What was segregation’s effect on the black community of Jasper? How did these photos reflect or affect that?

Racial separation was a way of life in Jasper. “We were totally against segregation,” Helen Jordan said, “It was a horrible thing, but on a day-to-day basis we were working hard to make our business and our church and schools what they are supposed to be.”

Alonzo Jordan’s photography was mainly service and commercially oriented, but it was also highly personalized, and in this way offers a unique window into the social and cultural milieu of Jasper and the surrounding communities in which he worked.
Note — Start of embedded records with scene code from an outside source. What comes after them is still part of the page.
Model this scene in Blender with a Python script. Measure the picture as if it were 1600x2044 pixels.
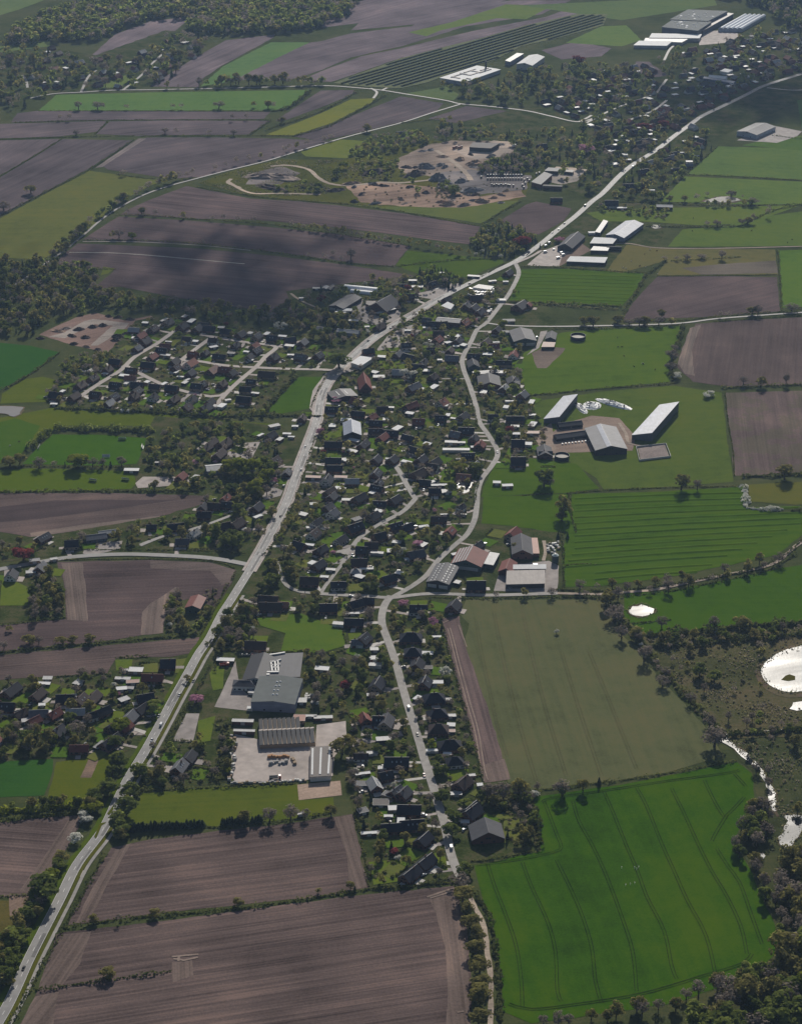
import bpy, bmesh, math, random
import numpy as np
from mathutils import Vector, Matrix
sc = bpy.context.scene
for o in list(bpy.data.objects): bpy.data.objects.remove(o)
C = sc.collection
# ---------------------------------------------------------------- camera, sky, sun, exposure
CAM_H, FPX, CX, CY = 881.0, 4370.0, 800.0, 1022.0
PITCH = math.atan2(2122.0, FPX)
SUN_EL, SUN_AZ = math.radians(30.0), math.radians(7.0)      # azimuth clockwise from +Y (view direction)
SUN_STRENGTH, SKY_STRENGTH, EXPOSURE, HAZE = 5.4, 0.066, -0.34, 0.000029
cam = bpy.data.cameras.new('camera'); camo = bpy.data.objects.new('camera', cam); C.objects.link(camo)
camo.location = (0, 0, CAM_H); camo.rotation_euler = (math.pi/2 - PITCH, 0, 0)
cam.sensor_fit = 'HORIZONTAL'; cam.sensor_width = 36.0; cam.lens = 36.0*FPX/1600.0
cam.clip_start = 1.0; cam.clip_end = 60000.0
sc.camera = camo
world = bpy.data.worlds.new('World'); sc.world = world; world.use_nodes = True
wn = world.node_tree.nodes; wl = world.node_tree.links
sky = wn.new('ShaderNodeTexSky'); sky.sky_type = 'NISHITA'; sky.sun_disc = False
sky.sun_elevation = SUN_EL; sky.sun_rotation = SUN_AZ; sky.altitude = 50
sky.air_density = 1.0; sky.dust_density = 1.5; sky.ozone_density = 1.0
wn['Background'].inputs['Strength'].default_value = SKY_STRENGTH
wl.new(sky.outputs['Color'], wn['Background'].inputs['Color'])
sun = bpy.data.lights.new('sun', 'SUN'); sun.energy = SUN_STRENGTH; sun.angle = math.radians(0.53); sun.color = (1.0, 0.94, 0.85)
suno = bpy.data.objects.new('sun', sun); C.objects.link(suno)
SUNDIR = Vector((math.sin(SUN_AZ)*math.cos(SUN_EL), math.cos(SUN_AZ)*math.cos(SUN_EL), math.sin(SUN_EL)))
suno.rotation_euler = SUNDIR.to_track_quat('Z', 'Y').to_euler()
sc.view_settings.view_transform = 'Standard'; sc.view_settings.look = 'None'
sc.view_settings.exposure = EXPOSURE; sc.view_settings.gamma = 1.0
sc.view_settings.use_curve_mapping = False
sc.render.engine = 'CYCLES'
sc.cycles.max_bounces = 6; sc.cycles.diffuse_bounces = 4; sc.cycles.glossy_bounces = 2
sc.cycles.transmission_bounces = 2; sc.cycles.transparent_max_bounces = 8; sc.cycles.volume_bounces = 1
sc.cycles.use_denoising = True; sc.cycles.denoiser = 'OPENIMAGEDENOISE'; sc.cycles.denoising_prefilter = 'ACCURATE'
random.seed(7); rng = np.random.default_rng(7)
SP, CP = math.sin(PITCH), math.cos(PITCH)
# ---------------------------------------------------------------- helpers
def at(x, y, z=0.0):
    """the point of the place, at height z, that stands at pixel x, y of the photograph"""
    u, v = (x-CX)/FPX, (y-CY)/FPX
    t = (CAM_H - z)/(SP + v*CP)
    return Vector((u*t, t*(CP - v*SP), z))
def px_of(X, Y, Z=0.0):
    zc = Y*CP + (CAM_H-Z)*SP
    return CX + FPX*X/zc, CY + FPX*((CAM_H-Z)*CP - Y*SP)/zc
def scale_at(X, Y):                # photograph pixels per metre
    return FPX/(Y*CP + CAM_H*SP)
def T(c, r, x, y):                 # reading of an enlarged tile -> photograph pixel
    return (400*c + x/4.0, 300*r + y/4.0)
def props(o, label=None, cat=None, group=None, kind=None):
    if label: o['label'] = label
    if cat: o['category'] = cat
    if group: o['group'] = group
    if kind: o['kind'] = kind
    return o
def link(name, data, parent=None, **kw):
    o = bpy.data.objects.new(name, data); C.objects.link(o)
    if parent is not None: o.parent = parent
    return props(o, **kw)
def empty(name, loc=(0, 0, 0), rz=0.0, **kw):
    o = bpy.data.objects.new(name, None); C.objects.link(o)
    o.location = loc; o.rotation_euler = (0, 0, rz); o.empty_display_size = 1.0
    return props(o, **kw)
def mesh(name, verts, faces, mats, fm=None, smooth=False):
    me = bpy.data.meshes.new(name)
    me.from_pydata([tuple(v) for v in verts], [], faces)
    for m in (mats if isinstance(mats, (list, tuple)) else [mats]): me.materials.append(m)
    if fm is not None: me.polygons.foreach_set('material_index', fm)
    if smooth: me.polygons.foreach_set('use_smooth', [True]*len(me.polygons))
    me.update()
    return me
def np_mesh(name, V, F, mats, fm=None, attr=None):
    """V (n,3), F (m,k) all faces of k corners"""
    me = bpy.data.meshes.new(name)
    n, (m, k) = len(V), F.shape
    me.vertices.add(n); me.vertices.foreach_set('co', V.astype(np.float32).ravel())
    me.loops.add(m*k); me.loops.foreach_set('vertex_index', F.astype(np.int32).ravel())
    me.polygons.add(m); me.polygons.foreach_set('loop_start', np.arange(0, m*k, k, dtype=np.int32))
    try: me.polygons.foreach_set('loop_total', np.full(m, k, dtype=np.int32))
    except Exception: pass
    for mt in (mats if isinstance(mats, (list, tuple)) else [mats]): me.materials.append(mt)
    if fm is not None: me.polygons.foreach_set('material_index', fm.astype(np.int32))
    if attr is not None:
        a = me.attributes.new('tint', 'FLOAT', 'FACE'); a.data.foreach_set('value', attr.astype(np.float32))
    me.update(calc_edges=True); me.validate()
    return me
class MB:
    """collects boxes, prisms and quads; build() links them as one mesh object"""
    def __init__(s): s.v, s.f, s.m = [], [], []
    def add(s, vs, fs, mi=0):
        b = len(s.v); s.v += [tuple(v) for v in vs]; s.f += [tuple(b+i for i in f) for f in fs]; s.m += [mi]*len(fs); return s
    def box(s, x0, x1, y0, y1, z0, z1, mi=0):
        vs = [(x0,y0,z0),(x1,y0,z0),(x1,y1,z0),(x0,y1,z0),(x0,y0,z1),(x1,y0,z1),(x1,y1,z1),(x0,y1,z1)]
        return s.add(vs, [(0,3,2,1),(4,5,6,7),(0,1,5,4),(1,2,6,5),(2,3,7,6),(3,0,4,7)], mi)
    def hexa(s, bot, top, mi=0):   # four lower and four upper corners, counter-clockwise
        return s.add(list(bot)+list(top), [(0,3,2,1),(4,5,6,7),(0,1,5,4),(1,2,6,5),(2,3,7,6),(3,0,4,7)], mi)
    def cyl(s, x, y, z0, z1, r, n=8, r1=None, mi=0):
        r1 = r if r1 is None else r1
        vs = [(x+r*math.cos(2*math.pi*i/n), y+r*math.sin(2*math.pi*i/n), z0) for i in range(n)]
        vs += [(x+r1*math.cos(2*math.pi*i/n), y+r1*math.sin(2*math.pi*i/n), z1) for i in range(n)]
        return s.add(vs, [(i,(i+1)%n,n+(i+1)%n,n+i) for i in range(n)]+[tuple(range(n,2*n)), tuple(range(n-1,-1,-1))], mi)
    def tube(s, p, q, r0, r1, n=5, mi=0):
        p, q = Vector(p), Vector(q); d = (q-p).normalized(); a = d.orthogonal().normalized(); b = d.cross(a)
        vs = [p + (a*math.cos(2*math.pi*i/n) + b*math.sin(2*math.pi*i/n))*r0 for i in range(n)]
        vs += [q + (a*math.cos(2*math.pi*i/n) + b*math.sin(2*math.pi*i/n))*r1 for i in range(n)]
        return s.add(vs, [(i,(i+1)%n,n+(i+1)%n,n+i) for i in range(n)]+[tuple(range(n,2*n))], mi)
    def mesh(s, name, mats): return mesh(name, s.v, s.f, mats, s.m)
    def build(s, name, mats, parent=None, **kw): return link(name, s.mesh(name, mats), parent, **kw)
# ---------------------------------------------------------------- materials
MATS = {}
def nodes_of(name):
    m = bpy.data.materials.new(name); m.use_nodes = True
    nt = m.node_tree
    return m, nt, nt.nodes['Principled BSDF']
def ramp(nt, fac, stops):
    r = nt.nodes.new('ShaderNodeValToRGB'); e = r.color_ramp.elements
    while len(e) < len(stops): e.new(0.5)
    for i, (p, c) in enumerate(stops):
        e[i].position = p; e[i].color = (*c, 1)
    nt.links.new(fac, r.inputs['Fac']); return r.outputs['Color']
def noise(nt, vec, scale, detail=3.0, rough=0.55):
    n = nt.nodes.new('ShaderNodeTexNoise'); n.inputs['Scale'].default_value = scale
    n.inputs['Detail'].default_value = detail; n.inputs['Roughness'].default_value = rough
    if vec is not None: nt.links.new(vec, n.inputs['Vector'])
    return n.outputs['Fac']
def mapping(nt, rot=0.0, scale=(1, 1, 1), src='Object'):
    tc = nt.nodes.new('ShaderNodeTexCoord'); mp = nt.nodes.new('ShaderNodeMapping')
    mp.vector_type = 'TEXTURE'
    mp.inputs['Rotation'].default_value = (0, 0, rot)
    mp.inputs['Scale'].default_value = tuple(1.0/s for s in scale)
    nt.links.new(tc.outputs[src], mp.inputs['Vector']); return mp.outputs['Vector']
def mathn(nt, op, a, b=None, c=None):
    n = nt.nodes.new('ShaderNodeMath'); n.operation = op
    for i, x in enumerate((a, b, c)):
        if x is None: continue
        if isinstance(x, (int, float)): n.inputs[i].default_value = x
        else: nt.links.new(x, n.inputs[i])
    return n.outputs[0]
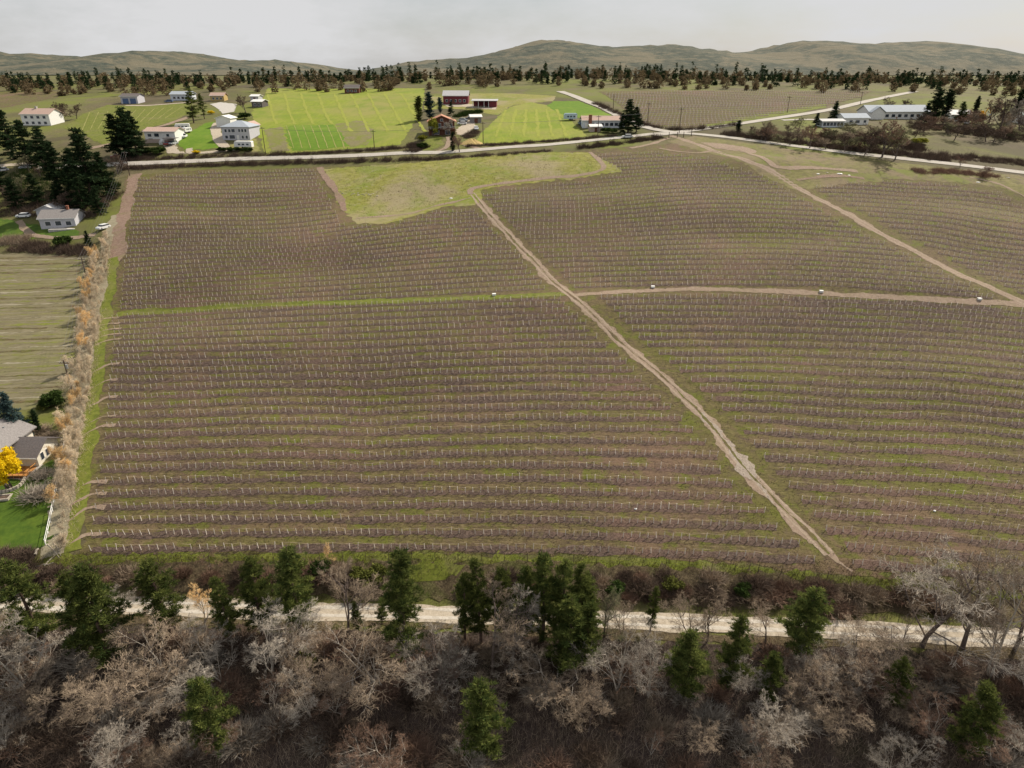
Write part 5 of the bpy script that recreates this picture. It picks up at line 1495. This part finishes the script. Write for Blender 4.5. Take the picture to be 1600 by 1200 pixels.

Today, Jordan’s photographs can be found all over southeast Texas, not only in public places, such as the offices and hallways of churches, schools, libraries, and community centers, but also in local businesses, as well as in family albums, yearbooks, brochures, and an array of commemorative publications.

When did Alonzo Jordon decide to start photographing the life of Jasper?

A barber by trade, Jordan was also a Prince Hall Mason, a deacon in his church, an educator, and a local leader, who took up photography in 1943 to fill a social need he recognized. Over the years, he chronicled the everyday world of black East Texas, especially civic events and social rituals that were integral to the daily life of the people he served.

Was this kind of photography of a town’s life common in that era?

Like many small-town photographers, Alonzo Jordan fulfilled various roles in his community. Across the nation photographs of this kind have been proudly displayed for decades in people’s homes, local churches, businesses, civic buildings, and schools because they document groups and individuals who are held in high esteem. Frequently, the photographer is not identified or credited because the emphasis is upon the family, social and professional groups, and the recognition of the community infrastructure.

Are these photographs art or journalism? Is Jordan an artist?

“Jasper, Texas” challenges existing formalistic approaches to the study of vernacular photography and considers Jordan’s distinguished career as a “community photographer,” who actively documented the world in which he lived and worked. Jordan’s photographs have become part of the larger public memory of Jasper. The aesthetics of these images is secondary to their content. At a time when racism and discrimination undermined the fundamental rights and aspirations of African Americans, Jordan countered the degrading images that were insidious in advertising, newspapers, and magazines. The photographs presented here are an expression of history and pride, testaments not only to experiences shared and talked about, but to beliefs and values that are at the core of local cultural traditions during the Civil Rights era.

How do you reconcile the pleasant life we see depicted in these photos with the reality of “separate but equal”—as well as with the 1998 murder of James Byrd, Jr.?

How we perceive and understand the photography of Alonzo Jordan, more than 25 years after his death, is inevitably affected by the magnitude of the James Byrd hate crime that traumatized the African American community in Jasper. While Jordan’s photographs offer a distinct counterpoint to the media coverage that inundated Jasper during the period between the murder and the last trial, they nonetheless raise difficult questions about how one views photographic images retrospectively.

In looking at Jordan’s photographs, we want to search for answers or clues about the underlying racial tensions in Jasper, but there may be none. Perhaps the absence of photographic evidence, given the history of racial violence in the region, is in its own way revealing. The photograph in this context has a different purpose. Jordan’s photographs were an affirmation of the fundamental traditions, values, and beliefs of the community in which they were made. As Jasper resident Oletha Woods explained, “Segregationally speaking, it was kind of bitter in Jasper, but how you responded is what made the difference. You can make things better or you can make things worse, and I try to think positive about everything. Mr. Jordan wanted to help make things better.”